The D.C. Council on Wednesday delivered a blow to Mayor Vincent C. Gray’s vision of a thriving tech sector in the District, hours after he strenuously defended investor-friendly tax cuts as a compelling way to diversify the District’s economy in the face of potentially steep federal spending cuts.
City lawmakers took on the Technology Sector Enhancement Act of 2012 — which provides a five-year exemption on franchise taxes for tech companies that set up shop in the District and, more controversially, reduces to 3 percent the capital-gains tax on “angel investors” who fund these companies.
It was part of a legislative session that reignited the council’s post-summer labors with topics that ranged from jail visitation to the body’s own ability to review large contracts sent down by the mayor’s office.
Although Mr. Gray’s tech-sector bill passed on its first reading, council member Jack Evans, Ward 2 Democrat and chairman of the Committee on Finance and Revenue, used an amendment to successfully carve out the investor portion of the bill. He said it would make more sense to ask the newly established D.C. Tax Revision Commission to consider whether it is prudent to reduce the investor tax, especially since some city lawmakers think other parts of the District’s populace, such as seniors, should be first in line for tax relief.
“I think it’s completely appropriate that we ask the tax revision commission to take a look at this,” said council Chairman Phil Mendelson, at-large Democrat.
But council member David A. Catania, at-large independent, spoke forcefully against watering down the mayor’s bill. In his remarks, he echoed Mr. Gray’s argument that investors will move across the Potomac to Virginia, where they pay no capital-gains tax on such investments.
“We’re going to get 8.5 percent of nothing, rather than 3 [percent] or 4 percent of something,” he said.
Mr. Catania served as an unlikely political ally to Mr. Gray on the issue. Over the summer, he was the first of three lawmakers to call on the mayor to resign in light of courtroom revelations that straw donations and undocumented funds filtered through the 2010 Gray campaign.
Mr. Gray has been battered by questions about what he knew about the furtive payments during the campaign, but has attempted to carry out his agenda on job creation and economic development. He visited a tech-company incubator on Monday to tout the tech-sector bill as a key part of that agenda and to correct “misinformation” about it.

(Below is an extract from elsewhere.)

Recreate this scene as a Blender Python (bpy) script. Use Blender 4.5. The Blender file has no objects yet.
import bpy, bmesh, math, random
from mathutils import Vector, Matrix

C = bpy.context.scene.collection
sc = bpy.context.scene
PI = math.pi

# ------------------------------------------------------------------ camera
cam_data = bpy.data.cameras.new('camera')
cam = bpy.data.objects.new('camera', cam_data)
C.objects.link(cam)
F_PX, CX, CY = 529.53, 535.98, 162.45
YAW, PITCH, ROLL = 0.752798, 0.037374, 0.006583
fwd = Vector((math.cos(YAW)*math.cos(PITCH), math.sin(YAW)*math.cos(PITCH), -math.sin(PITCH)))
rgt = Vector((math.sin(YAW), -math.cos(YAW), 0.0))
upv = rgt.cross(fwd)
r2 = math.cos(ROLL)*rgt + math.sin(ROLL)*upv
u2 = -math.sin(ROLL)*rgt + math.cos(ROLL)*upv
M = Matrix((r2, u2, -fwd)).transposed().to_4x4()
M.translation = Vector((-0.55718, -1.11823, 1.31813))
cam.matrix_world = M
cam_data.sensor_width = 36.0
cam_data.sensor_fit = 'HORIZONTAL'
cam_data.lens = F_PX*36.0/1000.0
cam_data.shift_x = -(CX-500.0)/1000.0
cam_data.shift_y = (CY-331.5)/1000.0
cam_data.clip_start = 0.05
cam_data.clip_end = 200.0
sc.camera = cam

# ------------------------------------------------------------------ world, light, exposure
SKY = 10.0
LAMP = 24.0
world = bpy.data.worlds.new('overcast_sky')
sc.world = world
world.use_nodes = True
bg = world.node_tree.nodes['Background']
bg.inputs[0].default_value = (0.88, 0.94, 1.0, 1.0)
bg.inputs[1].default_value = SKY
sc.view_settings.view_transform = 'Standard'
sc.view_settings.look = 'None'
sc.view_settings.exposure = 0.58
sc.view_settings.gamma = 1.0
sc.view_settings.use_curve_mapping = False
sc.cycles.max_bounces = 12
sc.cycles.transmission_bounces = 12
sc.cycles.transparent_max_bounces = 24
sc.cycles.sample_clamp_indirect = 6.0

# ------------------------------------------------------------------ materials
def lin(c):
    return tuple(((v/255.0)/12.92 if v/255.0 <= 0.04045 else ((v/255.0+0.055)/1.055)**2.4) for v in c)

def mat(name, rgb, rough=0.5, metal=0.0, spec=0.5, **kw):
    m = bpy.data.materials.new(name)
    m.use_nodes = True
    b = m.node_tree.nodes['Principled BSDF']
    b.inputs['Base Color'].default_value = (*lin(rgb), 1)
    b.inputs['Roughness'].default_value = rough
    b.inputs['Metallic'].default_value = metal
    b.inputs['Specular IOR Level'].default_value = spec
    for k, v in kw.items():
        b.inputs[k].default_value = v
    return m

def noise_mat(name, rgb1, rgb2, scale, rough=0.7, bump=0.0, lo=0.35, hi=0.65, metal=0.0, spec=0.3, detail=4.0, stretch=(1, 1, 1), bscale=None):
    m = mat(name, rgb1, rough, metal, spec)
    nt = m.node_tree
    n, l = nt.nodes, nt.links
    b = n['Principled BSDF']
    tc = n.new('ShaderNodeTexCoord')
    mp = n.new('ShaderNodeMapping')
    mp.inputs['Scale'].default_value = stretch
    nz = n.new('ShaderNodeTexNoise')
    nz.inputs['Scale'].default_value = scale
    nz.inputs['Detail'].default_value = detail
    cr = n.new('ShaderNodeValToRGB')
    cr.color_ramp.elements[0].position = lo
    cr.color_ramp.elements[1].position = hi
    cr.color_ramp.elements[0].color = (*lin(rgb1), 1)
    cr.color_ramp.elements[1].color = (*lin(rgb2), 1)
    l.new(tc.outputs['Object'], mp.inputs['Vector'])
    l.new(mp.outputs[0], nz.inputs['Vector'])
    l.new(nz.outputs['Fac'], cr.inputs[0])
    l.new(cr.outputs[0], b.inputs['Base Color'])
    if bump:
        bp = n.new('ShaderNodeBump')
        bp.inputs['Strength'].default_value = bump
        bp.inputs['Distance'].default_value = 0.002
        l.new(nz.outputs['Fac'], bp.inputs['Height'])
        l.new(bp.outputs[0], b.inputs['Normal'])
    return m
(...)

Mr. Gray doubled down on his position at his biweekly press briefing on Wednesday, shortly before the “12 other people,” as he referred to council members at the John A. Wilson Building, took up the bill. He said many of them were missing the point of the legislation’s tax incentives, which he defended as a “catalytic opportunity to bring more tech firms to the city and to keep them here.”
He also dismissed any notion it could set an unwieldy precedent for other industries that seek tax breaks down the road.
“To me, each proposal has to stand on its own,” Mr. Gray said.
Mr. Gray said a broad-based economy is necessary to defend against the austere effects of federal spending cuts, known as “sequestration,” that are set to take effect in 2013. His budget director, Eric Goulet, said sequestration would most likely affect federal grants to the D.C. Public Schools and charter schools that are filtered through the Office of the State Superintendent of Education, as well as funding to the D.C. Homeland Security and Emergency Management Agency and programs at the D.C. Department of Health.
After the meeting, Mr. Catania said it was clear Mr. Gray has lost some of his allies on the council and been “weakened” during the past year, but for him the tech bill centered on a more objective question — “Is an entrepreneurial investor class something we want to compete for?”
He said tax incentives for investors could give tech startups the “breathing room” to set up their businesses, even if many factors draw business to one jurisdiction over another. He also objected to his colleagues’ position that some tax breaks should be played against others.
“We’ve lost any ability to be objective and rational,” he said.
In other business, Mr. Evans introduced legislation that would eliminate the council’s review of city contracts worth more than $1 million. He said the proposal would keep the contracts insulated from legislative meddling, a key point of contention among reformers who want to end pay-to-play politics in the city, and lawmakers could still request copies of the contract and hold public hearings on them.
“We should go right to the source of the problem,” Mr. Evans said. “And the council’s contract review is, in my view, in many ways the source of the problem.”
Council member Marion Barry, Ward 8 Democrat, introduced legislation that would study all forms of gambling for potential legalization in the District in response to efforts in surrounding jurisdictions — namely, casinos in Maryland. He said revenue from potential gambling should be dedicated to educational programs in the city.
Mr. Evans co-introduced the measure, but warned it does not establish any kind of gambling.
Mr. Barry also introduced a bill that would restore in-person visitation rights to family and friends of inmates at the city jail, after officials recently switched over to a video-only system that critics say diminishes the quality of contact between incarcerated persons and those on the outside.